## AIM OF THE EXERCISE
Below are some records. Retype exactly the lines from the one containing "Reconstruct this image" through the one containing "C = sc.collection", both included, skipping every picture.

···

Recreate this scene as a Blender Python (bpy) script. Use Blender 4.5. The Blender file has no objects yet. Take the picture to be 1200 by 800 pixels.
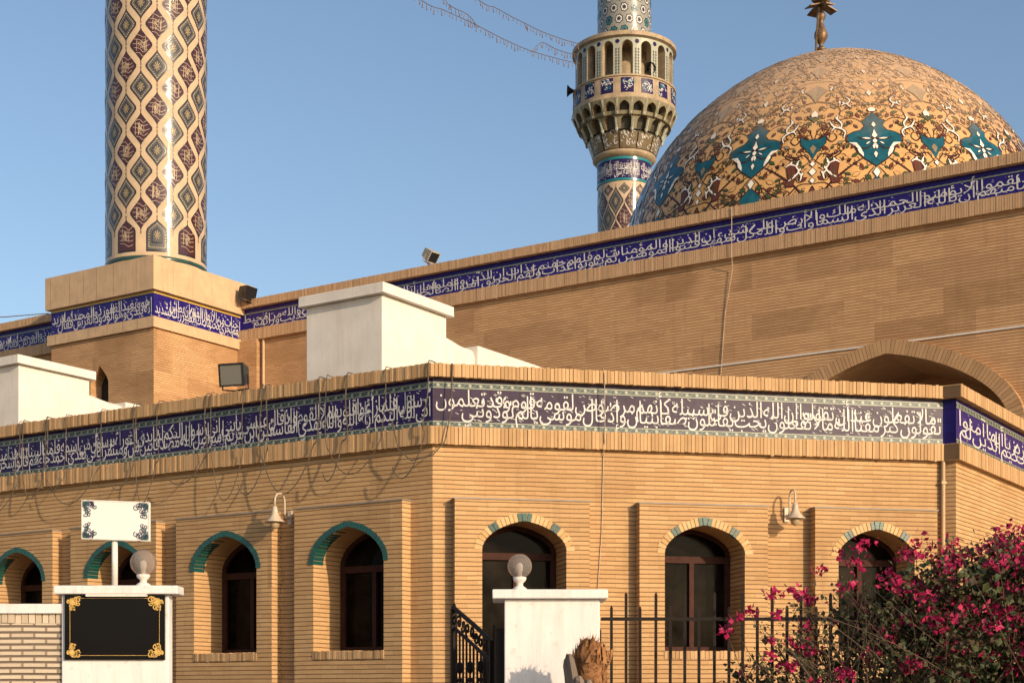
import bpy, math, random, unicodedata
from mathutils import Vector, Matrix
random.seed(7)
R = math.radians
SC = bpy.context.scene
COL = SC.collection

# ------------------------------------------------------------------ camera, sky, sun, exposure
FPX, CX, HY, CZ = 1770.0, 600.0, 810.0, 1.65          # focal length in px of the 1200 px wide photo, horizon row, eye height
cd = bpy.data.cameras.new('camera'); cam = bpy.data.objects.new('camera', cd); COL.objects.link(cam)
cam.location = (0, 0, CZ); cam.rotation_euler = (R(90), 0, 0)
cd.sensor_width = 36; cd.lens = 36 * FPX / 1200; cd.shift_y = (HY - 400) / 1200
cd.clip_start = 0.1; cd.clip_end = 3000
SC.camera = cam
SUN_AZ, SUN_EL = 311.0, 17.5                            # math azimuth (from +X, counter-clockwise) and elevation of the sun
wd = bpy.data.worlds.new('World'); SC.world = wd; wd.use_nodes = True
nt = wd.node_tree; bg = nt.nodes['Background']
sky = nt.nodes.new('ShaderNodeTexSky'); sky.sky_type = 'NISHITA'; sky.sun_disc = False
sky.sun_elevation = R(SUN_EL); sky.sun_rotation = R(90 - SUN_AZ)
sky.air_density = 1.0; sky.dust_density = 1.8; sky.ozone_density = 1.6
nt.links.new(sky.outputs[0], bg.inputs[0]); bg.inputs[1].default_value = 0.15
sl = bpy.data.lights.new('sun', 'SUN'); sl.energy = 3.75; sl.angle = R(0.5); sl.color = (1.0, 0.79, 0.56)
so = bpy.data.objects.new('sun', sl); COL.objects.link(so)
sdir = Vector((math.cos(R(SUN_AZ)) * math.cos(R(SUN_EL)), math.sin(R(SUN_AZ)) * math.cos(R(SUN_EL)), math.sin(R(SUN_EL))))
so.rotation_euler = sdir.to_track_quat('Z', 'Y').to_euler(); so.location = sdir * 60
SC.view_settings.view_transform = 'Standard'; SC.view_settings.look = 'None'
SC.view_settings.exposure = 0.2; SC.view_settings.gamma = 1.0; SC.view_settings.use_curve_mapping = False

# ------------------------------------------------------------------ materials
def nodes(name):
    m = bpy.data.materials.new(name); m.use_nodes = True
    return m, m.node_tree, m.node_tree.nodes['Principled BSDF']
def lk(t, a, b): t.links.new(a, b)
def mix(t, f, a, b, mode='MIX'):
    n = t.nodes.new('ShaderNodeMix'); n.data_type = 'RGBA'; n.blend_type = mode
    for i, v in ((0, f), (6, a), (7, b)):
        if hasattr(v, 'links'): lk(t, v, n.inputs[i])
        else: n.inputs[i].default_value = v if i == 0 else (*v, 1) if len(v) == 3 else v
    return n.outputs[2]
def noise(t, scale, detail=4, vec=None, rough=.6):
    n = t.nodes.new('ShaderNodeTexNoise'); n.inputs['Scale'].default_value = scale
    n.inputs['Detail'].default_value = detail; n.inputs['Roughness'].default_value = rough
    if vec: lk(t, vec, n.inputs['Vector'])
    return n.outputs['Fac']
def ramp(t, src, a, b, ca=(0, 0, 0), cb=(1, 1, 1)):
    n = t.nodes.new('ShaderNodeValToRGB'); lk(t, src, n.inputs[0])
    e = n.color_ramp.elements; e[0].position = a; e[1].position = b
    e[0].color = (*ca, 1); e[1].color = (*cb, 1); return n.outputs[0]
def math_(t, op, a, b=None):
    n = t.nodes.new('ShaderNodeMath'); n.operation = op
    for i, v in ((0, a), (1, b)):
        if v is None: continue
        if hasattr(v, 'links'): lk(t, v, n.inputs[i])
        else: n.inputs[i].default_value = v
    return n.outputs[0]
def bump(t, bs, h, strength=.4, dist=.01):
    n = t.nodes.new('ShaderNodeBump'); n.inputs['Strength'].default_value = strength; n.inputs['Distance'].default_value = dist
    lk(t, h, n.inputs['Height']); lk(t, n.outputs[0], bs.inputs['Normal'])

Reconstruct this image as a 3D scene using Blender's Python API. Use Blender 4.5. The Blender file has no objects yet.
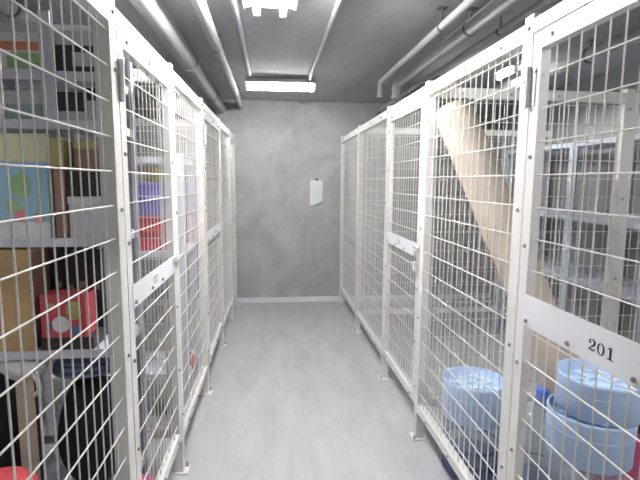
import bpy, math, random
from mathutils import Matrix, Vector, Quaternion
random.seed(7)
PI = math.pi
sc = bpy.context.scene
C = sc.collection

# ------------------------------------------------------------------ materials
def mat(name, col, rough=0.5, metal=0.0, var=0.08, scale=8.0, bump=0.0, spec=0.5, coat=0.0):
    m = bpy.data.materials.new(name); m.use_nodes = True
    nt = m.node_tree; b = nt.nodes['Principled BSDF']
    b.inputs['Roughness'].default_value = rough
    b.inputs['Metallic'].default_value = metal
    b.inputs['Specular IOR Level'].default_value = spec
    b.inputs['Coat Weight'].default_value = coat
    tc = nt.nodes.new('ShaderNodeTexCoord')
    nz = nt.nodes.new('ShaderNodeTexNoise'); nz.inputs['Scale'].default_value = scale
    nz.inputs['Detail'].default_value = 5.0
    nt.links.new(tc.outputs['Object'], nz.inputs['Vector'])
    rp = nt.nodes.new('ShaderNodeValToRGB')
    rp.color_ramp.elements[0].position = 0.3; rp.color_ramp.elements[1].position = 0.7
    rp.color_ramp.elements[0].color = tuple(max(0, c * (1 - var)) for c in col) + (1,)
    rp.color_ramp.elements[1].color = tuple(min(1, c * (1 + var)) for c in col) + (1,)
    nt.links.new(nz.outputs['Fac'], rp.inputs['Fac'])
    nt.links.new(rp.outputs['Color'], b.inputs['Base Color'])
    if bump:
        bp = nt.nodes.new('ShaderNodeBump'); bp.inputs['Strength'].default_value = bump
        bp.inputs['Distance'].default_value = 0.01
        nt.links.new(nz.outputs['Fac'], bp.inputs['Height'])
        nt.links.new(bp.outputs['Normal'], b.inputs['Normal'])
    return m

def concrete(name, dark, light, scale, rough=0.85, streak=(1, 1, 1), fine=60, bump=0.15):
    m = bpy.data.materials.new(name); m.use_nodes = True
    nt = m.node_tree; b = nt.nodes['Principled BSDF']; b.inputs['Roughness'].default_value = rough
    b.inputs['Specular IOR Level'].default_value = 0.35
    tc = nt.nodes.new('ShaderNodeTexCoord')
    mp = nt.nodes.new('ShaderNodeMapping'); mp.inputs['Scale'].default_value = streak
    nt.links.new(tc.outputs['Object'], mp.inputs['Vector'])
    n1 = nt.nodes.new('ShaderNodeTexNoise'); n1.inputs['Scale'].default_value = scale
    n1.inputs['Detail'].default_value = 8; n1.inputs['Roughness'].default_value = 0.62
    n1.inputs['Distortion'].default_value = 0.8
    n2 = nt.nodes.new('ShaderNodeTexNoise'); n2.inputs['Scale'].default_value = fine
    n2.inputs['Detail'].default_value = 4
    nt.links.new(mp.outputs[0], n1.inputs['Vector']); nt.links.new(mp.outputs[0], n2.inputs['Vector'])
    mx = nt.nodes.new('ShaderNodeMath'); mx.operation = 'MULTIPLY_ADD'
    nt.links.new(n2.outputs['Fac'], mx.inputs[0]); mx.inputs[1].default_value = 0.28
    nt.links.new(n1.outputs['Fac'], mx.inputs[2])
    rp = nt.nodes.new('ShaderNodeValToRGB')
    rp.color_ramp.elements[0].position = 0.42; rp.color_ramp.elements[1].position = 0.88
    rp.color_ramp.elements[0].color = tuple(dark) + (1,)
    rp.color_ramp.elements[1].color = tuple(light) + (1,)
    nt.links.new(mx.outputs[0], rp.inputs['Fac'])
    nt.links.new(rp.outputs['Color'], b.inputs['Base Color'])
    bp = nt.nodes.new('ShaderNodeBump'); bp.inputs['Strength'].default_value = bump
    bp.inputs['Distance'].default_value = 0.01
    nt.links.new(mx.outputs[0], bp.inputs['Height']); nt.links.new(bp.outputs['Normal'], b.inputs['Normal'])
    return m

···

## RESPONSE FOR THIS EXERCISE
Reconstruct this image as a 3D scene using Blender's Python API. Use Blender 4.5. The Blender file has no objects yet.
import bpy, math, random
from mathutils import Matrix, Vector, Quaternion
random.seed(7)
PI = math.pi
sc = bpy.context.scene
C = sc.collection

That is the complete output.